Provided data:
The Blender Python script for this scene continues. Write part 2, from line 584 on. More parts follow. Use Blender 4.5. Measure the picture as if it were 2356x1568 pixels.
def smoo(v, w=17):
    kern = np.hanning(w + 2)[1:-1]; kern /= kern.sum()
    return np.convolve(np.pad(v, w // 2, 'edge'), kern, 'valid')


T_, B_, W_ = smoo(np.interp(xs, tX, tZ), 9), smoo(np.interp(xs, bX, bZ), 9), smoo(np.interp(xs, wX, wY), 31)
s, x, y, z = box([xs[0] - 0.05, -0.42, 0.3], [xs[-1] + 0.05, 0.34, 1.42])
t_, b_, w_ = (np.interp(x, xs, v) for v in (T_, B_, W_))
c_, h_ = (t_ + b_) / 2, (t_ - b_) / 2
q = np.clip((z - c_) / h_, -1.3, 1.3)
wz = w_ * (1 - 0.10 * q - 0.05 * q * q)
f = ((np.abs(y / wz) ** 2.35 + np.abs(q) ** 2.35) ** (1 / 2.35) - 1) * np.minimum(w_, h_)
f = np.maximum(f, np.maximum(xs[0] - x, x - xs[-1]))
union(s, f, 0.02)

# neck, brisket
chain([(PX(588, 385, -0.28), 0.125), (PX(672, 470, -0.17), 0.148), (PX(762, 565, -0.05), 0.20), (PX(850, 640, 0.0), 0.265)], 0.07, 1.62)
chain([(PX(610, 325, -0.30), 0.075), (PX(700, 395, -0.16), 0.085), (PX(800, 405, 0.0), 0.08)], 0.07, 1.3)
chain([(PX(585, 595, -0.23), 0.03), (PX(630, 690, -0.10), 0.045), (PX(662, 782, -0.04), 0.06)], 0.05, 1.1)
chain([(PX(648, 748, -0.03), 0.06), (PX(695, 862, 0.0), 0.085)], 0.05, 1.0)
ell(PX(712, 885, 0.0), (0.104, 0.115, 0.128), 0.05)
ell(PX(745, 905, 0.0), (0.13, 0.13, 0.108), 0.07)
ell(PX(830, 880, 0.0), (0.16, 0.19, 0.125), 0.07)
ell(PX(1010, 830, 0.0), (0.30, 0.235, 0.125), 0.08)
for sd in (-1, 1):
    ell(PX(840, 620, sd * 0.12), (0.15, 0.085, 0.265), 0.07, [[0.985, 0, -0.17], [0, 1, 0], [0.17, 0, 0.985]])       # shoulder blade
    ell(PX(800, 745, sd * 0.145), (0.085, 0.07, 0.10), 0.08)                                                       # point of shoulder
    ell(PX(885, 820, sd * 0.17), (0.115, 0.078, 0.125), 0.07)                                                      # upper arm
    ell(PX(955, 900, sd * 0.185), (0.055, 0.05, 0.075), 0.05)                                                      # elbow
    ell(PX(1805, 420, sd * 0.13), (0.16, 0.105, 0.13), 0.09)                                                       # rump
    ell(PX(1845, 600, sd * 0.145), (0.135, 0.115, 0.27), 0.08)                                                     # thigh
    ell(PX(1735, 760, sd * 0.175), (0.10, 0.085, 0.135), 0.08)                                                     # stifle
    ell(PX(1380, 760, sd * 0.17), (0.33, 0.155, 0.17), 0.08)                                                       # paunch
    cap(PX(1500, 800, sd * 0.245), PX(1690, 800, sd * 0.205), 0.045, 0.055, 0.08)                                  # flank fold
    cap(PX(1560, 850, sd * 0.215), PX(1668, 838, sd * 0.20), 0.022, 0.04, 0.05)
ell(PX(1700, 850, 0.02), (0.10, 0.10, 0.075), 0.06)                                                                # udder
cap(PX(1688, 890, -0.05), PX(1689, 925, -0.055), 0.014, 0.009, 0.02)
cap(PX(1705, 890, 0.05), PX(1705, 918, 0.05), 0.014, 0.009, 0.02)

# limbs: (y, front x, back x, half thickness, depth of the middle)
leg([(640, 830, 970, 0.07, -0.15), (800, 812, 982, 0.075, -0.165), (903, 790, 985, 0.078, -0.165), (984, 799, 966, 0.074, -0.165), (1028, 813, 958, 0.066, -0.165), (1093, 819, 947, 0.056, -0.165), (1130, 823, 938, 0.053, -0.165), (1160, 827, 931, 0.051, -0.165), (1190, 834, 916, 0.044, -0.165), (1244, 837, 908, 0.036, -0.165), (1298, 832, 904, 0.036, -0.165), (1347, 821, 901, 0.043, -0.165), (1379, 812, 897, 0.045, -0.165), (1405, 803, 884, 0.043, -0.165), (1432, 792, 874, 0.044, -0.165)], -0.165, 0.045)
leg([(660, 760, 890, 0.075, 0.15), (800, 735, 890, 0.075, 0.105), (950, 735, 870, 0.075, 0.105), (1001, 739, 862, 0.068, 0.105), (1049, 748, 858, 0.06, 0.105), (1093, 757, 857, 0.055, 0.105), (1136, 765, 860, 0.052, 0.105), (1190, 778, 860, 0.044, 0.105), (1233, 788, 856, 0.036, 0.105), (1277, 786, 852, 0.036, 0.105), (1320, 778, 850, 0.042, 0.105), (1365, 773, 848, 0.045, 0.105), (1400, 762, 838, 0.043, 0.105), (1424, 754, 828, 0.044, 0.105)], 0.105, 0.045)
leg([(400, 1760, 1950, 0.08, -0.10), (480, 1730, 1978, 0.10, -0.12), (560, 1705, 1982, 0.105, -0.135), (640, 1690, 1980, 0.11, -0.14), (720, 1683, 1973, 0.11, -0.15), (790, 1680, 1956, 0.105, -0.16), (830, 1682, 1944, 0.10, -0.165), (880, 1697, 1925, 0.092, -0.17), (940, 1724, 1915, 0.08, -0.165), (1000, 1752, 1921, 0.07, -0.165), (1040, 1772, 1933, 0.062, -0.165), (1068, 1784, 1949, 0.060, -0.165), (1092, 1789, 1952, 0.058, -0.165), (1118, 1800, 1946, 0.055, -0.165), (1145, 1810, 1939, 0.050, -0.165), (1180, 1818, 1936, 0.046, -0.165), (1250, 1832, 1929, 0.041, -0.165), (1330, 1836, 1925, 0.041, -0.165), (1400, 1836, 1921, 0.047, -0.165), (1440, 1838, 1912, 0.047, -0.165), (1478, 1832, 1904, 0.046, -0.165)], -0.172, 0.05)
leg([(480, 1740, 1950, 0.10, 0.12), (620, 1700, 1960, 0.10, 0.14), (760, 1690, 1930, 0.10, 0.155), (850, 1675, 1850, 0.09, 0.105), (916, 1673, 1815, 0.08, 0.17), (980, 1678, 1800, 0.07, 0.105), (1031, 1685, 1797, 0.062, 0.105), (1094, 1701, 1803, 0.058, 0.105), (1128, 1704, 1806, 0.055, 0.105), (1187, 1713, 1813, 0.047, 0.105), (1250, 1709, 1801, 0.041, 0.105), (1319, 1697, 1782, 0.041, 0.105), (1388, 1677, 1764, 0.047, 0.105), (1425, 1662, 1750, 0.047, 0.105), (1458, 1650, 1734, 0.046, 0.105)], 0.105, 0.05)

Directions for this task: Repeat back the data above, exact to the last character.

Right answer:
The Blender Python script for this scene continues. Write part 2, from line 584 on. More parts follow. Use Blender 4.5. Measure the picture as if it were 2356x1568 pixels.
def smoo(v, w=17):
    kern = np.hanning(w + 2)[1:-1]; kern /= kern.sum()
    return np.convolve(np.pad(v, w // 2, 'edge'), kern, 'valid')


T_, B_, W_ = smoo(np.interp(xs, tX, tZ), 9), smoo(np.interp(xs, bX, bZ), 9), smoo(np.interp(xs, wX, wY), 31)
s, x, y, z = box([xs[0] - 0.05, -0.42, 0.3], [xs[-1] + 0.05, 0.34, 1.42])
t_, b_, w_ = (np.interp(x, xs, v) for v in (T_, B_, W_))
c_, h_ = (t_ + b_) / 2, (t_ - b_) / 2
q = np.clip((z - c_) / h_, -1.3, 1.3)
wz = w_ * (1 - 0.10 * q - 0.05 * q * q)
f = ((np.abs(y / wz) ** 2.35 + np.abs(q) ** 2.35) ** (1 / 2.35) - 1) * np.minimum(w_, h_)
f = np.maximum(f, np.maximum(xs[0] - x, x - xs[-1]))
union(s, f, 0.02)

# neck, brisket
chain([(PX(588, 385, -0.28), 0.125), (PX(672, 470, -0.17), 0.148), (PX(762, 565, -0.05), 0.20), (PX(850, 640, 0.0), 0.265)], 0.07, 1.62)
chain([(PX(610, 325, -0.30), 0.075), (PX(700, 395, -0.16), 0.085), (PX(800, 405, 0.0), 0.08)], 0.07, 1.3)
chain([(PX(585, 595, -0.23), 0.03), (PX(630, 690, -0.10), 0.045), (PX(662, 782, -0.04), 0.06)], 0.05, 1.1)
chain([(PX(648, 748, -0.03), 0.06), (PX(695, 862, 0.0), 0.085)], 0.05, 1.0)
ell(PX(712, 885, 0.0), (0.104, 0.115, 0.128), 0.05)
ell(PX(745, 905, 0.0), (0.13, 0.13, 0.108), 0.07)
ell(PX(830, 880, 0.0), (0.16, 0.19, 0.125), 0.07)
ell(PX(1010, 830, 0.0), (0.30, 0.235, 0.125), 0.08)
for sd in (-1, 1):
    ell(PX(840, 620, sd * 0.12), (0.15, 0.085, 0.265), 0.07, [[0.985, 0, -0.17], [0, 1, 0], [0.17, 0, 0.985]])       # shoulder blade
    ell(PX(800, 745, sd * 0.145), (0.085, 0.07, 0.10), 0.08)                                                       # point of shoulder
    ell(PX(885, 820, sd * 0.17), (0.115, 0.078, 0.125), 0.07)                                                      # upper arm
    ell(PX(955, 900, sd * 0.185), (0.055, 0.05, 0.075), 0.05)                                                      # elbow
    ell(PX(1805, 420, sd * 0.13), (0.16, 0.105, 0.13), 0.09)                                                       # rump
    ell(PX(1845, 600, sd * 0.145), (0.135, 0.115, 0.27), 0.08)                                                     # thigh
    ell(PX(1735, 760, sd * 0.175), (0.10, 0.085, 0.135), 0.08)                                                     # stifle
    ell(PX(1380, 760, sd * 0.17), (0.33, 0.155, 0.17), 0.08)                                                       # paunch
    cap(PX(1500, 800, sd * 0.245), PX(1690, 800, sd * 0.205), 0.045, 0.055, 0.08)                                  # flank fold
    cap(PX(1560, 850, sd * 0.215), PX(1668, 838, sd * 0.20), 0.022, 0.04, 0.05)
ell(PX(1700, 850, 0.02), (0.10, 0.10, 0.075), 0.06)                                                                # udder
cap(PX(1688, 890, -0.05), PX(1689, 925, -0.055), 0.014, 0.009, 0.02)
cap(PX(1705, 890, 0.05), PX(1705, 918, 0.05), 0.014, 0.009, 0.02)

# limbs: (y, front x, back x, half thickness, depth of the middle)
leg([(640, 830, 970, 0.07, -0.15), (800, 812, 982, 0.075, -0.165), (903, 790, 985, 0.078, -0.165), (984, 799, 966, 0.074, -0.165), (1028, 813, 958, 0.066, -0.165), (1093, 819, 947, 0.056, -0.165), (1130, 823, 938, 0.053, -0.165), (1160, 827, 931, 0.051, -0.165), (1190, 834, 916, 0.044, -0.165), (1244, 837, 908, 0.036, -0.165), (1298, 832, 904, 0.036, -0.165), (1347, 821, 901, 0.043, -0.165), (1379, 812, 897, 0.045, -0.165), (1405, 803, 884, 0.043, -0.165), (1432, 792, 874, 0.044, -0.165)], -0.165, 0.045)
leg([(660, 760, 890, 0.075, 0.15), (800, 735, 890, 0.075, 0.105), (950, 735, 870, 0.075, 0.105), (1001, 739, 862, 0.068, 0.105), (1049, 748, 858, 0.06, 0.105), (1093, 757, 857, 0.055, 0.105), (1136, 765, 860, 0.052, 0.105), (1190, 778, 860, 0.044, 0.105), (1233, 788, 856, 0.036, 0.105), (1277, 786, 852, 0.036, 0.105), (1320, 778, 850, 0.042, 0.105), (1365, 773, 848, 0.045, 0.105), (1400, 762, 838, 0.043, 0.105), (1424, 754, 828, 0.044, 0.105)], 0.105, 0.045)
leg([(400, 1760, 1950, 0.08, -0.10), (480, 1730, 1978, 0.10, -0.12), (560, 1705, 1982, 0.105, -0.135), (640, 1690, 1980, 0.11, -0.14), (720, 1683, 1973, 0.11, -0.15), (790, 1680, 1956, 0.105, -0.16), (830, 1682, 1944, 0.10, -0.165), (880, 1697, 1925, 0.092, -0.17), (940, 1724, 1915, 0.08, -0.165), (1000, 1752, 1921, 0.07, -0.165), (1040, 1772, 1933, 0.062, -0.165), (1068, 1784, 1949, 0.060, -0.165), (1092, 1789, 1952, 0.058, -0.165), (1118, 1800, 1946, 0.055, -0.165), (1145, 1810, 1939, 0.050, -0.165), (1180, 1818, 1936, 0.046, -0.165), (1250, 1832, 1929, 0.041, -0.165), (1330, 1836, 1925, 0.041, -0.165), (1400, 1836, 1921, 0.047, -0.165), (1440, 1838, 1912, 0.047, -0.165), (1478, 1832, 1904, 0.046, -0.165)], -0.172, 0.05)
leg([(480, 1740, 1950, 0.10, 0.12), (620, 1700, 1960, 0.10, 0.14), (760, 1690, 1930, 0.10, 0.155), (850, 1675, 1850, 0.09, 0.105), (916, 1673, 1815, 0.08, 0.17), (980, 1678, 1800, 0.07, 0.105), (1031, 1685, 1797, 0.062, 0.105), (1094, 1701, 1803, 0.058, 0.105), (1128, 1704, 1806, 0.055, 0.105), (1187, 1713, 1813, 0.047, 0.105), (1250, 1709, 1801, 0.041, 0.105), (1319, 1697, 1782, 0.041, 0.105), (1388, 1677, 1764, 0.047, 0.105), (1425, 1662, 1750, 0.047, 0.105), (1458, 1650, 1734, 0.046, 0.105)], 0.105, 0.05)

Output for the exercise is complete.